While the Maidens answered their heartbreaking loss to CB West less than 24 hours earlier with their biggest win of the season, the Lady Panthers will also find out what they’re made of by the way they respond to Saturday’s loss.
“Two things can happen,” Andrews said. “We can sulk and everyone can be mad, or we can come together and say, ‘You know what – we lost one, but we also won 17 games.’ We obviously know that we had trouble on the boards, so even though we’re not that big, we know we have to play big.
“We hate this feeling. We all hate this feeling. We’re going to come together as a team, work on what we need to. This is definitely a wake-up call.”
The Maidens might be a long shot to win the Continental Conference title after Friday’s loss to CB West, but they served notice that they will be heard from come district playoff time.
“After last night, we knew that loss was going to take us down in our (district) seeding,” Maher said. “We were talking – we felt bad because we felt like we were going to ruin it for our seniors. We wanted to make it a special year for our seniors.
“That’s been our goal. We treated this game like it was a playoff game.”
“If we beat Cheltenham, the number one team in the district, we can beat anyone,” McDermott said. “We just have to have the mindset.”
The Lady Panthers, meanwhile, will have to find a way to regroup as they head down the home stretch of the regular season.

“I told them – this game is over,” Schaefer said. “I don’t even know if it’s going to affect the seedings, but now we’re going to see how we rise to the occasion.
“I said, ‘No one expected you to be 17-0.’ We expected to lose a game. We’ll see what we do getting it together.”
Andrews, for one, is hoping the Lady Panthers have another shot at the Maidens this season.
“We beat them pretty good last year, and they came back and beat us pretty good,” she said. “We would love to play them again, we would love it.”

EMMAUS 51, PLYMOUTH WHITEMARSH 48
Erin Martin scored a game-high 24 points, and teammate Simone Jacques added 10 points, but it wasn’t enough. Emmaus led 16-6 at the end of one quarter and took a 27-16 lead into halftime before the Colonials (7-10) staged a furious second-half comeback, outscoring Emmaus 19-6 in the third quarter to go on top 35-33 only to watch Emmaus answer with an 18-13 fourth quarter to earn the win.

OWEN J ROBERTS 48, PENNRIDGE 44
The Rams (3-13) battled the Wildcats for four quarters but came up just short in a game that capped their Community Day activities.

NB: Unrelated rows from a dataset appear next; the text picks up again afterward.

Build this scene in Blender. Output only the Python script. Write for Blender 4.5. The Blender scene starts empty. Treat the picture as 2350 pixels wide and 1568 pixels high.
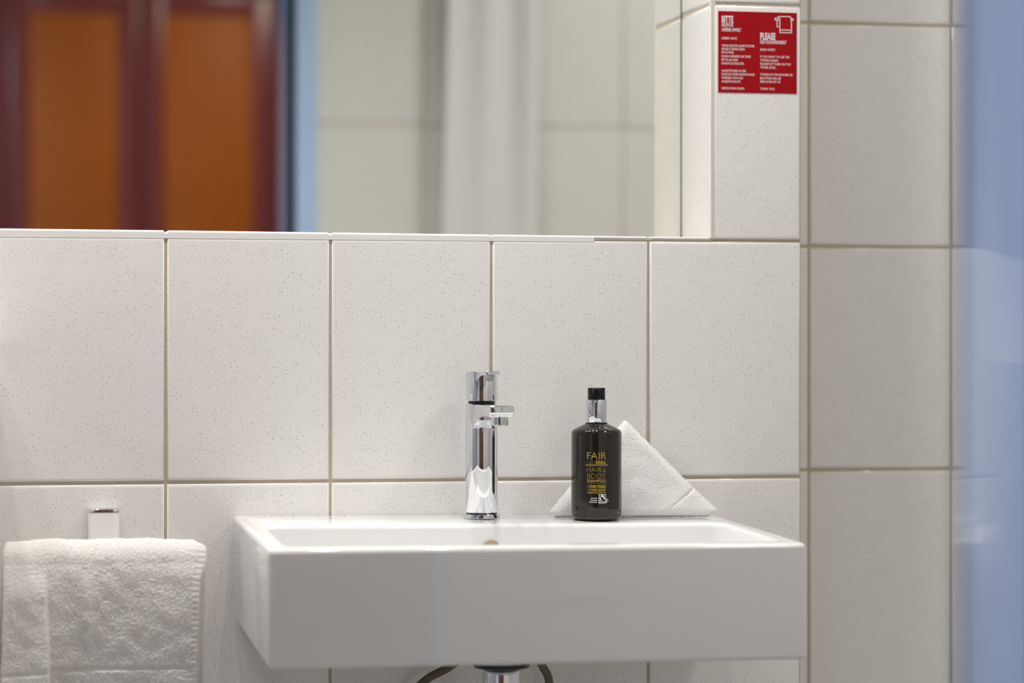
import bpy, bmesh, math, random
import numpy as np
from mathutils import Vector, Matrix, noise

random.seed(7)
sc = bpy.context.scene
COL = sc.collection
PI = math.pi

# ------------------------------------------------------------------ camera
cam = bpy.data.cameras.new('camera')
camo = bpy.data.objects.new('camera', cam)
COL.objects.link(camo)
_r = Vector((0.979758515, -0.200182053, 0.000630877))
_u = Vector((-0.000850884, -0.001013004, 0.999999125))
_f = Vector((0.20018124, 0.97975819, 0.00116283))
M = Matrix((( _r.x, _u.x, -_f.x, -0.25343), (_r.y, _u.y, -_f.y, -3.32502), (_r.z, _u.z, -_f.z, 0.16644), (0, 0, 0, 1)))
camo.matrix_world = M
cam.sensor_fit = 'HORIZONTAL'
cam.sensor_width = 36.0
cam.lens = 36.0 * 6300.05 / 2350.0
cam.clip_start = 0.05
cam.clip_end = 60
cam.dof.use_dof = True
cam.dof.focus_distance = 3.33
cam.dof.aperture_fstop = 2.1
cam.dof.aperture_blades = 9
sc.camera = camo

# ------------------------------------------------------------------ world, exposure
w = bpy.data.worlds.new('world')
sc.world = w
w.use_nodes = True
w.node_tree.nodes['Background'].inputs[0].default_value = (0.6, 0.65, 0.75, 1)
w.node_tree.nodes['Background'].inputs[1].default_value = 0.05
sc.view_settings.view_transform = 'Standard'
sc.view_settings.look = 'None'
sc.view_settings.gamma = 1.0
sc.view_settings.use_curve_mapping = False
sc.view_settings.exposure = -0.32

# ------------------------------------------------------------------ lamps
CEIL = 1.53


def lamp(name, x, y, power, size, color=(1, 0.978, 0.945), z=CEIL - 0.012, spread=150):
    l = bpy.data.lights.new(name, 'AREA')
    l.shape = 'DISK'
    l.size = size
    l.energy = power
    l.color = color
    l.spread = math.radians(spread)
    o = bpy.data.objects.new(name, l)
    COL.objects.link(o)
    o.location = (x, y, z)
    return o


for _x, _y, _p in ((-0.70, -0.26, 5.2), (-0.42, -0.26, 5.3), (-0.10, -0.26, 4.9), (0.22, -0.26, 4.7), (0.48, -0.24, 4.6)):
    lamp('downlight', _x, _y, _p, 0.055, spread=130)
lamp('recess_wall_fill', 1.30, -0.95, 10.0, 0.30, spread=170)  # added fill that brightens the recessed wall on the right, no known fitting
lamp('cool_room_fill', -0.75, -2.4, 20.0, 0.5, color=(0.76, 0.83, 1.0), spread=180)  # added bluish fill for the basin front and the door frame
lamp('wardrobe_fill', 0.75, -3.2, 7.0, 0.4, color=(1.0, 0.93, 0.86), spread=180)  # added warm fill, only there to brighten the mirrored wardrobe

# ------------------------------------------------------------------ materials


def mat(name, color, rough=0.4, metal=0.0, coat=0.0, spec=0.5, ior=1.5, trans=0.0):
    m = bpy.data.materials.new(name)
    m.use_nodes = True
    b = m.node_tree.nodes['Principled BSDF']
    b.inputs['Base Color'].default_value = (*color, 1)
    b.inputs['Roughness'].default_value = rough
    b.inputs['Metallic'].default_value = metal
    b.inputs['Coat Weight'].default_value = coat
    b.inputs['Specular IOR Level'].default_value = spec
    b.inputs['IOR'].default_value = ior
    b.inputs['Transmission Weight'].default_value = trans
    return m


def N(m, t, **kw):
    n = m.node_tree.nodes.new(t)
    for k, v in kw.items():
        setattr(n, k, v)
    return n


def L(m, a, b):
    m.node_tree.links.new(a, b)


def math_node(m, op, a, b=None, clamp=False):
    n = N(m, 'ShaderNodeMath', operation=op, use_clamp=clamp)
    for i, v in enumerate((a, b)):
        if v is None:
            continue
        if isinstance(v, (int, float)):
            n.inputs[i].default_value = v
        else:
            L(m, v, n.inputs[i])
    return n.outputs[0]


def add_noise_variation(m, scale, amount, rough_amount=0.0, bump=0.0, coord='Object'):
    """a faint procedural variation of the base colour (and bump)"""
    b = m.node_tree.nodes['Principled BSDF']
    tc = N(m, 'ShaderNodeTexCoord')
    nz = N(m, 'ShaderNodeTexNoise')
    nz.inputs['Scale'].default_value = scale
    nz.inputs['Detail'].default_value = 4
    L(m, tc.outputs[coord], nz.inputs['Vector'])
    mr = N(m, 'ShaderNodeMapRange')
    mr.inputs[3].default_value = 1 - amount
    mr.inputs[4].default_value = 1 + amount
    L(m, nz.outputs['Fac'], mr.inputs[0])
    vm = N(m, 'ShaderNodeVectorMath', operation='SCALE')
    vm.inputs[0].default_value = b.inputs['Base Color'].default_value[:3]
    L(m, mr.outputs[0], vm.inputs['Scale'])
    L(m, vm.outputs[0], b.inputs['Base Color'])
    if bump:
        bp = N(m, 'ShaderNodeBump')
        bp.inputs['Strength'].default_value = bump
        bp.inputs['Distance'].default_value = 0.001
        L(m, nz.outputs['Fac'], bp.inputs['Height'])
        L(m, bp.outputs[0], b.inputs['Normal'])
    return m


def tile_material():
    """glazed off-white tile with a printed speckle; every tile has its own UV in metres, so all carry the same print"""
    m = mat('speckled_tile', (0.83, 0.815, 0.79), 0.13, spec=0.5)
    b = m.node_tree.nodes['Principled BSDF']
    uv = N(m, 'ShaderNodeUVMap', uv_map='UVMap')
    dens = N(m, 'ShaderNodeTexNoise', noise_dimensions='2D')
    dens.inputs['Scale'].default_value = 38
    dens.inputs['Detail'].default_value = 2
    L(m, uv.outputs[0], dens.inputs['Vector'])

    def layer(scale, prob, rad, offs):
        mp = N(m, 'ShaderNodeMapping')
        mp.inputs['Location'].default_value = (offs, offs * 0.7, 0)
        L(m, uv.outputs[0], mp.inputs[0])
        v = N(m, 'ShaderNodeTexVoronoi', voronoi_dimensions='2D', feature='F1')
        v.inputs['Scale'].default_value = scale
        L(m, mp.outputs[0], v.inputs['Vector'])
        sep = N(m, 'ShaderNodeSeparateColor')
        L(m, v.outputs['Color'], sep.inputs[0])
        # probability of a dot in this cell, modulated by a slower noise
        pr = math_node(m, 'MULTIPLY_ADD', dens.outputs['Fac'], 1.6)
        pr.node.inputs[2].default_value = prob - 0.8
        on = math_node(m, 'LESS_THAN', sep.outputs[0], pr)
        rr = math_node(m, 'MULTIPLY_ADD', sep.outputs[2], rad * 0.5)
        rr.node.inputs[2].default_value = rad * 0.7
        edge = N(m, 'ShaderNodeMapRange', interpolation_type='SMOOTHSTEP')
        L(m, v.outputs['Distance'], edge.inputs[0])
        L(m, math_node(m, 'MULTIPLY', rr, 0.55), edge.inputs[1])
        L(m, rr, edge.inputs[2])
        edge.inputs[3].default_value = 1
        edge.inputs[4].default_value = 0
        dark = math_node(m, 'MULTIPLY_ADD', math_node(m, 'POWER', sep.outputs[1], 1.6), 0.72)
        dark.node.inputs[2].default_value = 0.16
        return math_node(m, 'MULTIPLY', math_node(m, 'MULTIPLY', edge.outputs[0], on), dark)

    a = layer(262, 0.47, 0.160, 0.0)
    c = layer(215, 0.36, 0.112, 3.17)
    tot = math_node(m, 'MAXIMUM', a, c)
    mix = N(m, 'ShaderNodeMix', data_type='RGBA')
    mix.inputs['A'].default_value = (0.83, 0.815, 0.787, 1)
    mix.inputs['B'].default_value = (0.075, 0.06, 0.055, 1)
    L(m, tot, mix.inputs['Factor'])
    L(m, mix.outputs['Result'], b.inputs['Base Color'])
    # slight waviness of the glaze
    nz = N(m, 'ShaderNodeTexNoise')
    nz.inputs['Scale'].default_value = 14
    tc = N(m, 'ShaderNodeTexCoord')
    L(m, tc.outputs['Object'], nz.inputs['Vector'])
    bp = N(m, 'ShaderNodeBump')
    bp.inputs['Strength'].default_value = 0.12
    bp.inputs['Distance'].default_value = 0.002
    L(m, nz.outputs['Fac'], bp.inputs['Height'])
    L(m, bp.outputs[0], b.inputs['Normal'])
    return m


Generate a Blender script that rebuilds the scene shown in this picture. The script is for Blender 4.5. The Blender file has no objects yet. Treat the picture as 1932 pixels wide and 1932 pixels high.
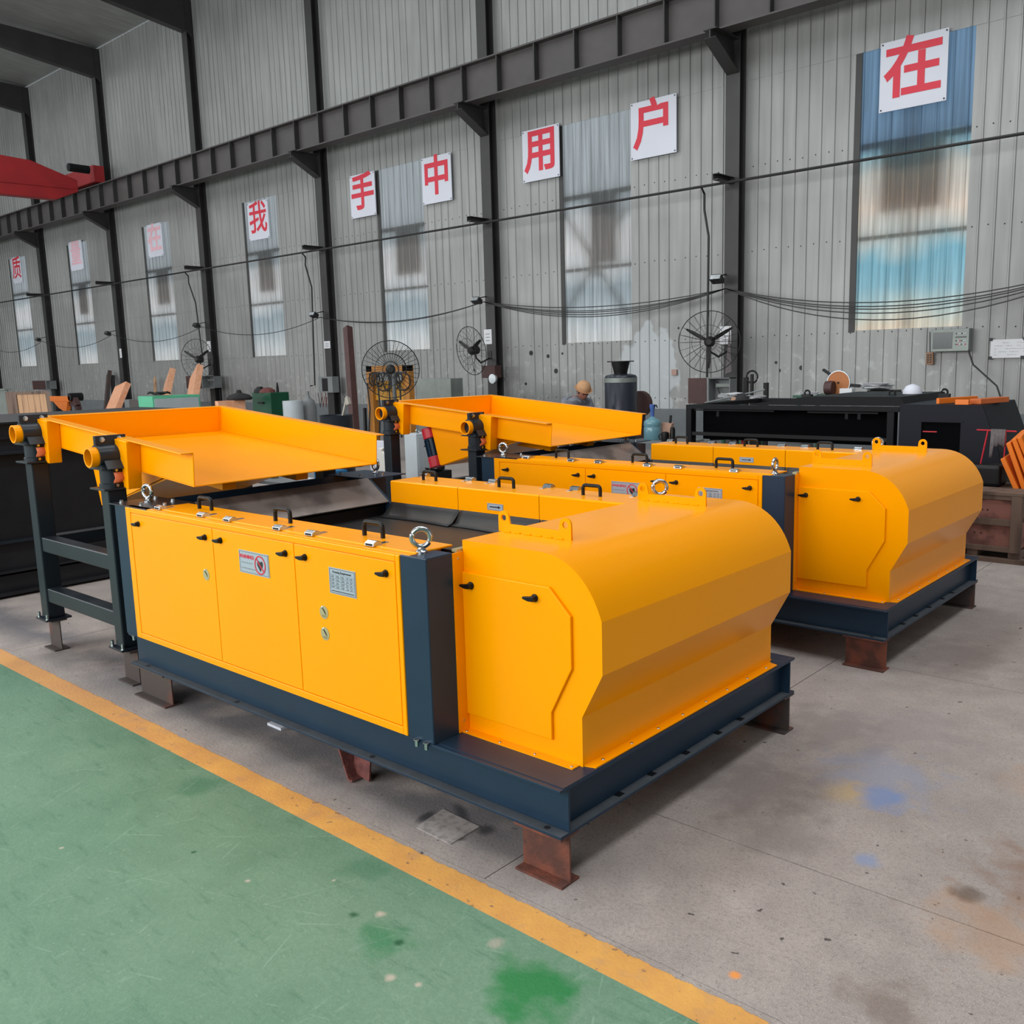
import bpy, bmesh, math, random
from mathutils import Vector, Matrix
random.seed(7)
C = bpy.context.scene.collection
sc = bpy.context.scene
PI = math.pi
# ------------------------------------------------------------------ camera
F, CX, CY = 1733.45, 1004.93, 966.9
RT = Vector((0.75394917, 0.65645185, -0.02513187))
UP = Vector((-0.0865674, 0.1372018, 0.98675314))
FW = Vector((-0.65120406, 0.74178611, -0.16027052))
EYE = Vector((1.72053559, -2.05466631, 1.65))
cd = bpy.data.cameras.new('camera'); cam = bpy.data.objects.new('camera', cd); C.objects.link(cam)
cd.sensor_width = 36; cd.lens = F / 1932 * 36
cd.shift_x = -(CX - 966) / 1932; cd.shift_y = (CY - 966) / 1932
cd.clip_end = 300
m = Matrix((RT, UP, -FW)).transposed().to_4x4(); m.translation = EYE
cam.matrix_world = m
sc.camera = cam
# ------------------------------------------------------------------ view
sc.view_settings.view_transform = 'Standard'; sc.view_settings.look = 'None'
sc.view_settings.exposure = -0.12; sc.view_settings.gamma = 1.0
sc.view_settings.use_curve_mapping = False
sc.cycles.max_bounces = 6; sc.cycles.diffuse_bounces = 4; sc.cycles.glossy_bounces = 3
sc.cycles.transparent_max_bounces = 8; sc.cycles.sample_clamp_indirect = 4
# ------------------------------------------------------------------ sky and lights
w = bpy.data.worlds.new('sky'); sc.world = w; w.use_nodes = True
bg = w.node_tree.nodes['Background']
bg.inputs[0].default_value = (0.86, 0.93, 1.0, 1); bg.inputs[1].default_value = 1.15
def area(name, loc, rot, sx, sy, power, col=(1, 1, 1)):
    l = bpy.data.lights.new(name, 'AREA'); l.shape = 'RECTANGLE'; l.size = sx; l.size_y = sy
    l.energy = power; l.color = col
    o = bpy.data.objects.new(name, l); C.objects.link(o); o.location = loc; o.rotation_euler = rot
    return o
# daylight through the window band and the open gate of the opposite long wall (faces +Y)
area('window_band_daylight', (-6.5, -8.3, 4.4), (math.radians(80), 0, 0), 22, 5.0, 1750, (1.0, 0.985, 0.96))
area('window_band_daylight_far', (-29, -8.3, 4.4), (math.radians(80), 0, 0), 18, 5.0, 1000, (1.0, 0.985, 0.96))  # added fill lamp that brightens the far left wall
# roof skylight strips
for i, (sx_, e) in enumerate([(-34, 620), (-24, 640), (-14, 560), (-5, 650), (3, 740)]):
    area('skylight_daylight', (sx_, 2.0, 12.0), (0, 0, 0), 2.2, 13, e, (0.97, 0.985, 1.0))

# added fill lamp before the closed right end wall (faces -X)
area('gate_daylight', (8.7, 3.0, 3.0), (0, math.radians(90), 0), 5.0, 10, 120, (1.0, 0.98, 0.95))

def at(u, v, X=None, Y=None, Z=None):
    """photograph pixel -> point of the place on the plane X=, Y= or Z="""
    r = RT * ((u - CX) / F) - UP * ((v - CY) / F) + FW
    if X is not None: t = (X - EYE.x) / r.x
    elif Y is not None: t = (Y - EYE.y) / r.y
    else: t = (Z - EYE.z) / r.z
    return EYE + r * t

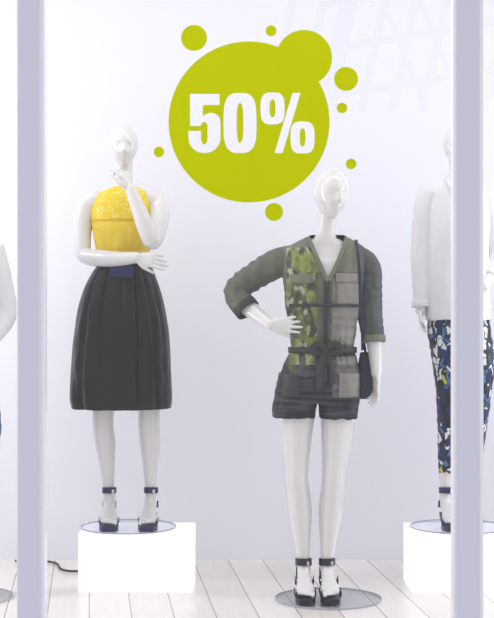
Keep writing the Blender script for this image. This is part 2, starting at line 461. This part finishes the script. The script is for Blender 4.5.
rom=[hrings(B.R([(237,311,344,.056,.016),(242,300,353,.066,.012),(249,288,364,.080,.006),(258,282,368,.094,.0),(272,282,366,.106,-.006),(292,284,362,.114,-.012),(318,287,358,.106,-.006),(340,290,355,.098,.0),(352,291,354,.094,.002),(362,286,357,.106,.004),(380,279,360,.122,.006),(394,276,360,.122,.006),(404,280,356,.112,.006)]))]
rom.append(hrings(B.R([(375,279,322,.112,.006),(395,275,319,.112,.004),(408,273,316.5,.108,.0),(419,272,315.5,.104,.0)]),p=2.5))
rom.append(hrings(B.R([(375,316,360,.112,.006),(395,317,360,.112,.004),(408,319,358,.108,.0),(420,319.5,357,.104,.0)]),p=2.5))
rom.append(tube([P(300,262,.006,12,13),P(288,262,.008,13.5,14.5),P(274,267,.010,14,15),P(256,277,.020,14,14),P(239,290,.028,13,13.5),P(238,299,.018,12.5,13),P(245,309,-.008,12.5,12.5)],ref=(0,1,0),rnd=False))
rom.append(tube([P(350,262,.006,12,13),P(360,263,.006,13,15),P(367,272,.006,13.5,15),P(369,292,.008,12.5,13.5),P(370,315,.010,12,12.5),P(373,342,-.004,11.2,11.5)],rnd=False))
def tri(px,py): 
    if py>283 or py<230: return False
    t=(283-py)/47; return 326-20*t<px<326+21*t
def bcut(c,n):
    px,py=B.px(c); return c.y<.0 and tri(px,py)
r_o,rb=solid('romper',rom,M_cloth,B.e,.003,4,bdisp,bcol,bcut)
q=lambda a,b:(B.x(a),B.z(b))
strip('lapel_right',rb,[q(308,240),q(314,256),q(326,284)],.016,M_olive,B.e,.006,.005)
strip('lapel_left',rb,[q(346,240),q(340,256),q(327,284)],.016,M_olive,B.e,.006,.005)
strip('placket',rb,[q(326,280),q(325,315),q(324,348),q(321,385)],.024,M_dark,B.e,.004)
def rect(a,b,c,d): return lambda u,v:(B.x(a+(b-a)*u),B.z(c+(d-c)*v))
patch('pocket_chest_left',rb,rect(335,357,278,307),10,12,M_taupe,B.e)
patch('flap_chest_left',rb,rect(334,358,276,285),10,5,M_taupe,B.e,.008)
patch('flap_chest_right',rb,rect(290,311,277,286),10,5,M_olive,B.e,.007)
patch('pocket_hip_left',rb,rect(337,357,374,398),10,10,M_taupe,B.e)
patch('pocket_hip_right',rb,rect(281,298,378,398),10,10,M_dark,B.e)
patch('strap_chest',rb,rect(289,357,306,309),30,2,M_dark,B.e,.006)
for i,zz in enumerate((292,308,324,340,366)):
    x,z=q(325,zz); h=rb.ray_cast(Vector((x,-1,z)),Vector((0,1,0)))[0]
    y=h.y if h else -.12
    new_obj('button_%d'%i,*ball((x,y-.008,z),.005,.003,.005,nu=12,nv=8),M_black,B.e,True)
bx0,bx1=B.x(289),B.x(356)
new_obj('waist_belt',*band(((bx0+bx1)/2,.002,B.z(352)),(0,0,1),(bx1-bx0)/2,.104,.024,.004),M_dark,B.e,True)
kn=[ball(P(324,352,-.112)[:3],.016,.012,.014)]
for a in ([P(324,352,-.115,3.5,1.2),P(316,345,-.128,4,1.4),P(311,352,-.124,4,1.4),P(322,354,-.116,3,1.2)],[P(324,352,-.115,3.5,1.2),P(333,345,-.128,4,1.4),P(338,352,-.122,4,1.4),P(326,354,-.116,3,1.2)],
          [P(323,352,-.115,2.5,1),P(319,368,-.132,2.8,1),P(317,388,-.136,2.8,1)],[P(326,352,-.115,2.5,1),P(330,368,-.130,2.8,1),P(331,384,-.134,2.8,1)]):
    kn.append(tube(a,seg=12))
v,f=join(kn); new_obj('belt_bow',v,f,M_dark,B.e,True)
def cuff(name,c,ax,r,w,fig,m):
    v,f=band(c,ax,r,r,w,.005,ref=(0,1,0)); o=new_obj(name,v,f,m,fig.e,True); b=o.modifiers.new('b','BEVEL'); b.width=.002; b.limit_method='ANGLE'
cuff('cuff_right',P(246,310,-.012)[:3],(.7,-.45,-.85),.049,.034,B,M_dark)
cuff('cuff_left',P(373.5,341,-.006)[:3],(.04,-.1,-1),.045,.030,B,M_olive)
cyl('base_disc',.218,-.007,.0,M_disc,B.e,(.012,-.03,0),bev=.003)
# handbag
hb=empty('handbag',(B.e.location.x+B.x(366),B.e.location.y+.02,B.e.location.z+B.z(378)))
rl=[]
for z,w,d in ((-.098,.040,.018),(-.09,.046,.026),(-.02,.046,.028),(.05,.040,.022),(.092,.032,.012),(.098,.028,.008)):
    rl.append([Vector((w*math.copysign(abs(math.cos(t))**.5,math.cos(t))+.01,.02+d*math.copysign(abs(math.sin(t))**.6,math.sin(t)),z)) for t in [2*math.pi*j/32 for j in range(32)]])
new_obj('bag_body',*loft(rl),M_bag,hb,True)
def q3(px,py,y): return (B.x(px)-B.x(366),y-.02,B.z(py)-B.z(378),.006,.002)
new_obj('bag_strap',*tube([q3(363,352,.02),q3(361,330,-.06),q3(358.5,305,-.098),q3(358,280,-.094),q3(357,262,-.085),q3(356,248,-.055),q3(356,242,.0),q3(357,248,.07),q3(359,290,.11),q3(363,330,.08),q3(366,354,.03)],seg=10),M_bag,hb,True)

# ============================================================ mannequin C (blouse, printed trousers)
Cf=Fig('mannequin.002',458,527,230,BZ+.006)
P=Cf.p
body=[head(P(458,147,-.012)[:3],.134,.178,.196,yaw=-.2,nod=.05)]
body.append(tube([P(458,160,.012,9,9.5),P(458,176,.014,8.6,9.5),P(458,190,.016,12,12)]))
body.append(hrings(Cf.R([(186,446,470,.045,.015),(195,434,482,.06,.01),(215,430,486,.085,-.004),(245,436,480,.08,0),(275,432,484,.09,.004),(310,430,486,.10,.01),(335,432,484,.095,.01)])))
body.append(tube([P(429,199,.0,9,9),P(421,225,.0,9,9),P(420,258,.0,8,8),P(420,290,-.01,7,7),P(420,312,-.025,5.2,6)]))
body+=hand(P(420,309,-.025)[:3],(-.02,-.1,-1),(1,-.2,0),1,(.2,.25,.3,.35),.74,.1)
body.append(tube([P(487,199,.0,9,9),P(493,225,.01,9,9),P(499,252,.02,8,8),P(496,266,.0,7.6,7.6),P(488,278,-.05,6.6,6.6),P(480,287,-.10,5.2,6)],ref=(0,1,0)))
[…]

Pennridge led 12-11 at the end of one quarter, but the Wildcats answered with a 15-9 second quarter to go into halftime with a 26-21 lead. The Wildcats outscored the Rams 12-11 in the third quarter before the Rams came back to win the fourth quarter 12-10.
Jen Cooley and Shannon Chynoweth led the Rams with 12 points each while Jessie Dominic, Kaeli White and Jessie Tennett each added six points.